In an October 2004 press release, Custer Battles denied all claims of misconduct and speculated that the two ex-associates, identified as former employee Pete Baldwin and contractor Bob Isakson, filed their claim as "a last ditch effort to achieve a competitive edge over [Custer Battles]." Isakson runs a disaster relief firm that Custer Battles said competes with it for contracts.
A ‘Public Diplomacy Operation’
Journalist Mark North, who covered the invasion for National Public Radio and was employed by the CPA to train Iraqi journalists to report for the US-founded Iraq Media Network (IMN), told the hearing that CPA officials regularly directed and censored the activities of the TV news station. He said "a laundry list of CPA activities" was handed down to dictate subject matter with which to replace stories Iraqi journalists preferred to report, such as those pertaining to the problems of post-war life in the embattled country.
"The original plan for IMN seems to have been jettisoned by CPA officials who were more interested in managing news for Iraqis and Americans," North told the committee. He said the CPA made the Iraqi media operation into "another Voice of America," referring to the US government-run propaganda outlet that broadcasts to millions of people in foreign countries. He said CPA officials told him IMN was to be "a public diplomacy operation" for the occupation authorities.
North testified that on occasion, CPA officials specifically ordered stories critical of the occupation and its effects to be cut and insisted that IMN run stories about positive work undertaken by occupation forces.
News content was not the only problem North reported. A labor conflict also arose during his four-month involvement at IMN. "For the first two months, the local staff of about 200 journalists and technicians were not paid their salaries," North said. "Finally, they went on strike. CPA would not negotiate. Striking staffers were told to go back to work, or the US Army would remove them from the studios."

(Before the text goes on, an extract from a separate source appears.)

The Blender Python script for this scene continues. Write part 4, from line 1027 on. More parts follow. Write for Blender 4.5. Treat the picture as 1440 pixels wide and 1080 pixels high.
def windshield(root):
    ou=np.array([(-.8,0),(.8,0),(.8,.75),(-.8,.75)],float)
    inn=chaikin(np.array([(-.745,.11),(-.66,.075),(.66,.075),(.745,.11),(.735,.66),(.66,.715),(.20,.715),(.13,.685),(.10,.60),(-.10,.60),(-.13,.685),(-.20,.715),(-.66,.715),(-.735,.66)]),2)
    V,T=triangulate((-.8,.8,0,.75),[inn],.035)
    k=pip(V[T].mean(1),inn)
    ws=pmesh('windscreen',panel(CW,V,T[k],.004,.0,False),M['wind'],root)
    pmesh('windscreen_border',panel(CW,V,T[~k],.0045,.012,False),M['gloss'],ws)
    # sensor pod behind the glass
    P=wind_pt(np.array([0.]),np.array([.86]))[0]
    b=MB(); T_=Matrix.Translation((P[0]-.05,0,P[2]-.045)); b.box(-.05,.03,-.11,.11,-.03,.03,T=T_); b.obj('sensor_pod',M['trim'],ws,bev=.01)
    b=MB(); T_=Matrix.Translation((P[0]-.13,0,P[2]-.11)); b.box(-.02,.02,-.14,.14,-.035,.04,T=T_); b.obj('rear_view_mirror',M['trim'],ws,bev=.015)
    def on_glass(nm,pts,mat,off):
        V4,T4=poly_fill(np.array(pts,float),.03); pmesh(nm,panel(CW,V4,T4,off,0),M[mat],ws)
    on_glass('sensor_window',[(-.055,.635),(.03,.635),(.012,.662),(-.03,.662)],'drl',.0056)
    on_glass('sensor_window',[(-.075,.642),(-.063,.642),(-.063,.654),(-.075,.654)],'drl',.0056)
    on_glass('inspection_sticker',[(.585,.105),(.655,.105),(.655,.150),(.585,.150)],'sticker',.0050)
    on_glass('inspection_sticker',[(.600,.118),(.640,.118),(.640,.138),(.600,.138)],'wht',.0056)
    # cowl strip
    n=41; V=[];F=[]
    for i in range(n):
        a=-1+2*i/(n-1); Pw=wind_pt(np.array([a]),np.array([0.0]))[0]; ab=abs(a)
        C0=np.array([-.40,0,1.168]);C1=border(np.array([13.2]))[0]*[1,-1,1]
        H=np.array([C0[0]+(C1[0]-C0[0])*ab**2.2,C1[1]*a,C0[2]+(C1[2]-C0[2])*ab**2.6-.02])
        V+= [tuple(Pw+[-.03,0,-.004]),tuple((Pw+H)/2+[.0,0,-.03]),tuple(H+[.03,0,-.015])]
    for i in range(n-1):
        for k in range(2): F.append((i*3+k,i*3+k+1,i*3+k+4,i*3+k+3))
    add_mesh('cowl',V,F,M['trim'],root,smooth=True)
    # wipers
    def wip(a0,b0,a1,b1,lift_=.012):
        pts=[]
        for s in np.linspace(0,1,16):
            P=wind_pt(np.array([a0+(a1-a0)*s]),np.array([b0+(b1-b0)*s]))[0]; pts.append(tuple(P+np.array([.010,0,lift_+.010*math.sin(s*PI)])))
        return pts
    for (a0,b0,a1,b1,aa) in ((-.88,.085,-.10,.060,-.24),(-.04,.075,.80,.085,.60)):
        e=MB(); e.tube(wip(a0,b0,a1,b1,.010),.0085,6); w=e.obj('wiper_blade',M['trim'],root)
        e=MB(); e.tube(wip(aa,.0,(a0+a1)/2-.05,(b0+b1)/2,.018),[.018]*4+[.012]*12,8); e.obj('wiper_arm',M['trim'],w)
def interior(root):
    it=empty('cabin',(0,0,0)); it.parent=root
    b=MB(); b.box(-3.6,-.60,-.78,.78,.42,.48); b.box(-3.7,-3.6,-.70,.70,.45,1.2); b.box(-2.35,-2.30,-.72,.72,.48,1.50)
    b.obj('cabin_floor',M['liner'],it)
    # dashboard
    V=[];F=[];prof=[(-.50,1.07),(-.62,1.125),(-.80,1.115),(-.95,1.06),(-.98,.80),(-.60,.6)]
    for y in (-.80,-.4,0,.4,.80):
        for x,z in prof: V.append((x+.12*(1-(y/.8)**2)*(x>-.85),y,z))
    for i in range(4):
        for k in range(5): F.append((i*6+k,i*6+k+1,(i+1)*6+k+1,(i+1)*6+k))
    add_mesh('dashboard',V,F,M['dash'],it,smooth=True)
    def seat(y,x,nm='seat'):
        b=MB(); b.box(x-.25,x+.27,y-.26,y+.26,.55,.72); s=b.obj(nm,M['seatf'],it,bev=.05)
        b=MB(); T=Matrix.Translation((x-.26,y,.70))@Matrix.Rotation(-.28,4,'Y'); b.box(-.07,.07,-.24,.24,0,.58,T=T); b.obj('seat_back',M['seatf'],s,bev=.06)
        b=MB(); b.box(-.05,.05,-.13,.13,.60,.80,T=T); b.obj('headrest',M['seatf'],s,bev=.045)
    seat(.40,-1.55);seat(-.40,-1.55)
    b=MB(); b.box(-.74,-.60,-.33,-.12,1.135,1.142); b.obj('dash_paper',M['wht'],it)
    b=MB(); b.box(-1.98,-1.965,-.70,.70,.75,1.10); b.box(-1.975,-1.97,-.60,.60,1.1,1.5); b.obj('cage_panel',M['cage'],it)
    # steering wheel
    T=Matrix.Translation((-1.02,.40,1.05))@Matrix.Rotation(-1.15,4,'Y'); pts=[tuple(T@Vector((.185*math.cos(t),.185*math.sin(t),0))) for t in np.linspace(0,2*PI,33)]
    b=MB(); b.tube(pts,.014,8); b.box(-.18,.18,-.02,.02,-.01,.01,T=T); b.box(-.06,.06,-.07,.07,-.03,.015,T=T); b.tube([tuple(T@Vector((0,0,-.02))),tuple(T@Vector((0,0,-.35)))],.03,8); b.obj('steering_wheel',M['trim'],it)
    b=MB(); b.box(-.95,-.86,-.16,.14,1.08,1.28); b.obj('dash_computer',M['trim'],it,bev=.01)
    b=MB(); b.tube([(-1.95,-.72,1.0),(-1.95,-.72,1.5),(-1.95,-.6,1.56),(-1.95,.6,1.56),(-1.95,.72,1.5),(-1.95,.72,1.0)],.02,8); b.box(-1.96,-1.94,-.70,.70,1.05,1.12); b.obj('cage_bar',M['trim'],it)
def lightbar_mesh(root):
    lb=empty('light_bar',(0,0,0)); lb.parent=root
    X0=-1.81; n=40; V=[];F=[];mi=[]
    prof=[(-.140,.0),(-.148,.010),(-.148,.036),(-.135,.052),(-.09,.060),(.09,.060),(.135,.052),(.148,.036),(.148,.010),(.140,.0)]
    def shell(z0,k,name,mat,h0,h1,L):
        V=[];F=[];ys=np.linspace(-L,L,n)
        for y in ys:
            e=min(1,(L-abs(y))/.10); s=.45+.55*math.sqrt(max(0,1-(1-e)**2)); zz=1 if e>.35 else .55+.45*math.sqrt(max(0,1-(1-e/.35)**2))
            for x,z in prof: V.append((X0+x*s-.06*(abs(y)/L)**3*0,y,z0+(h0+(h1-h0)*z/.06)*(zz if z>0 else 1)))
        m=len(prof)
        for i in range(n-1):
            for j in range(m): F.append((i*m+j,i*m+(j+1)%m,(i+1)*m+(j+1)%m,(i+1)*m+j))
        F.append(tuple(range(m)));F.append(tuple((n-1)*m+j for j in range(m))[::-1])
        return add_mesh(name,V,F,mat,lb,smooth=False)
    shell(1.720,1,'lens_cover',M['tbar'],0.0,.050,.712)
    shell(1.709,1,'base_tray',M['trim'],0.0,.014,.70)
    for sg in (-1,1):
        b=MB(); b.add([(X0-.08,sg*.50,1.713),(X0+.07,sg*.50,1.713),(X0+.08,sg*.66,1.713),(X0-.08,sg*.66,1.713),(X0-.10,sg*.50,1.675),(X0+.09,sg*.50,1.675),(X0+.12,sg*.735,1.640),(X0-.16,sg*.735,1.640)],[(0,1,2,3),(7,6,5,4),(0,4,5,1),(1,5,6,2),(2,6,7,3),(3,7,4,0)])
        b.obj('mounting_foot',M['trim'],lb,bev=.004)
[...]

North also told the committee that of the ten American journalists and engineers hired to train Iraqis, all quit within six months. Additionally, the Iraqi hired as news director "was forced to resign," North testified. Ahmed Al-Rikaby had dismissed five employees North described as "troublemakers and Baathists," but the American corporation that oversaw IMN hired them back and reprimanded Al-Rikaby. IMN was established by a Pentagon contractor called Scientific Applications International Corp, which specializes in military gear and programs.
Furthermore, while private American contractors were lavishly wasting CPA funds on five-star hotels in Kuwait and unnecessary supplies in Baghdad, the Iraq Media Network lacked even basic equipment. According to North, a request for just $200 with which to print a journalism training manual in Arabic was never fulfilled. North said he had to use his only day off to teach a journalism course.
While the committee members and witnesses repeatedly affirmed their support for the US mission in Iraq and did not suggest the activities in questions were necessarily systemic, each witness testified that the corrupt activities were carried out as a matter of policy, and no one suggested questionable transactions were contrary to CPA regulations.
Senator Reid speculated that the problems raised by witnesses at the hearing represented "just the tip of the iceberg."
The White House had no comment on Monday, but a Pentagon spokesperson told the LA Times that the occupation authority tried its best to run on the level. "The CPA was operating under extraordinary conditions from its inception to mission completement," Army Lt. Col. Joseph Yoswa said. "Throughout, the CPA strived earnestly for sound management, transparency and oversight."